Sunday, November 9, 2008

Using wifi? Don't use WEP, careful with WPA!

If you use wi-fi at home for your computer or other wireless-enabled device, you probably have a router providing you with that signal. You also probably have a password to secure your router and prevent other people from getting into your access point and using your connection. You may be safe from casual bandwidth-stealers, but anyone who has a few minutes of spare time and the appropriate program installed can bypass your supposed security in mere moments. Then they can use your connection.

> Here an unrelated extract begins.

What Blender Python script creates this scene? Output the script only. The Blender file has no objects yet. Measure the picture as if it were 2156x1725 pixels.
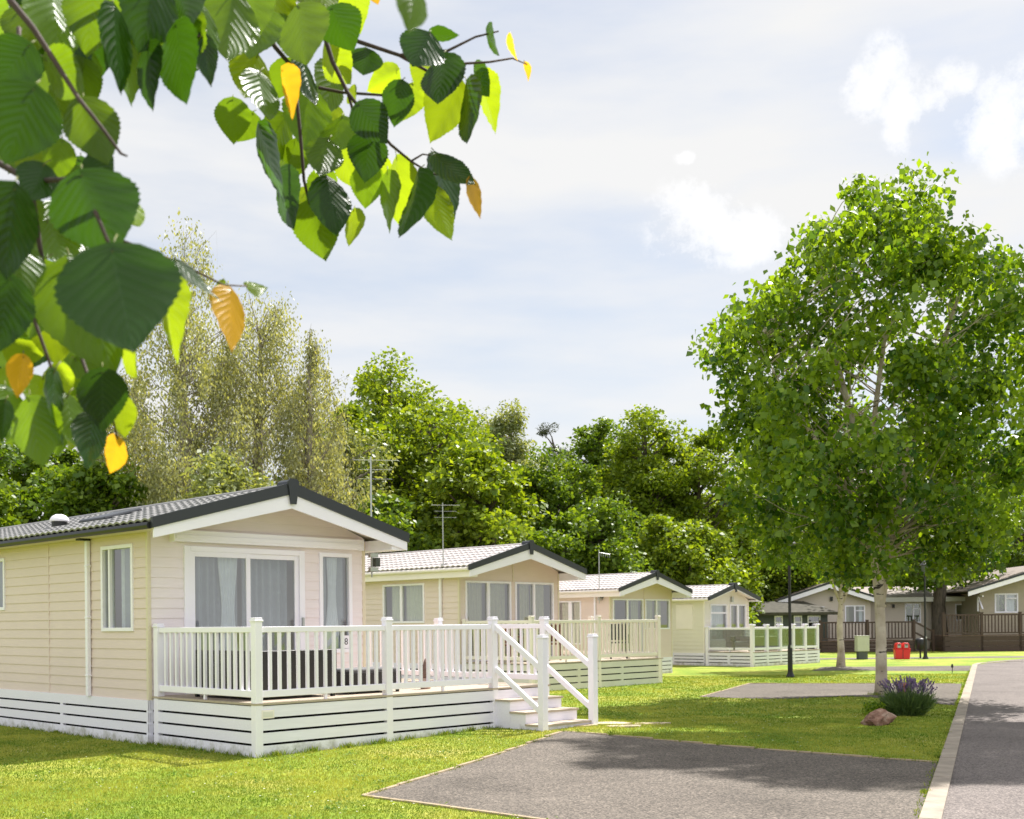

It can be as innocuous as borrowing your wifi to check their mail, but it's likely that if they are sneaky and clever enough to get in in the first place, they probably have more malicious intentions for your network.

For those who don't want to know the details, just at least read this part. Whether you're tech-savvy or not, you need to pay attention because this affects you. Whoever is in charge of the network at your house or apartment must make the appropriate changes to your settings. Instructions for configuring your router vary between makes and models, so check your particular one and look online for instructions. Generally, though, your router can be accessed through any web browser (Safari, Firefox, Internet Explorer (shudder!)) at the address or some variation. You're on your own for the login and password.

The bottom line is that you want to get to the "Wireless" settings and change your security to "WPA2-PSK" if it's available. This is the most secure, and is (as yet) not susceptible to easy cracking. You may have to reconfigure your wireless devices as well, but it's for your own good.

Why? Well, WEP, which is what people most commonly use, was, frighteningly, NOT created by security experts. Those who designed it took a great security method and implemented it incorrectly, so it's never been secure. The method it uses relies on randomness to prevent bad guys from guessing the password. But the way WEP is implemented, there are occasional repetitions, and with repetitions come patterns. And with enough patterns and enough data to go by, the bad guys can solve the "puzzle" easily. It needs to be completely random, with no repetition!

I'm not too sure why WPA isn't safe anymore, but it's apparently been cracked in the past week or so.